The Encyclopedia of Louisville


Book Description

With more than 1,800 entries, The Encyclopedia of Louisville is the ultimate reference for Kentucky's largest city. For more than 125 years, the world's attention has turned to Louisville for the annual running of the Kentucky Derby on the first Saturday in May. Louisville Slugger bats still reign supreme in major league baseball. The city was also the birthplace of the famed Hot Brown and Benedictine spread, and the cheeseburger made its debut at Kaelin's Restaurant on Newburg Road in 1934. The "Happy Birthday" had its origins in the Louisville kindergarten class of sisters Mildred Jane Hill and Patty Smith Hill.
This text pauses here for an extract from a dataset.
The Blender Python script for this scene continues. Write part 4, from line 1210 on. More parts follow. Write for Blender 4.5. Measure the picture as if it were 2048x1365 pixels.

Named for King Louis XVI of France in appreciation for his assistance during the Revolutionary War, Louisville was founded by George Rogers Clark in 1778. The city has been home to a number of men and women who changed the face of American history. President Zachary Taylor was reared in surrounding Jefferson County, and two U.S. Supreme Court Justices were from the city proper. Second Lt. F. Scott Fitzgerald, stationed at Camp Zachary Taylor during World War I, frequented the bar in the famous Seelbach Hotel, immortalized in The Great Gatsby. Muhammad Ali was born in Louisville and won six Golden Gloves tournaments in Kentucky.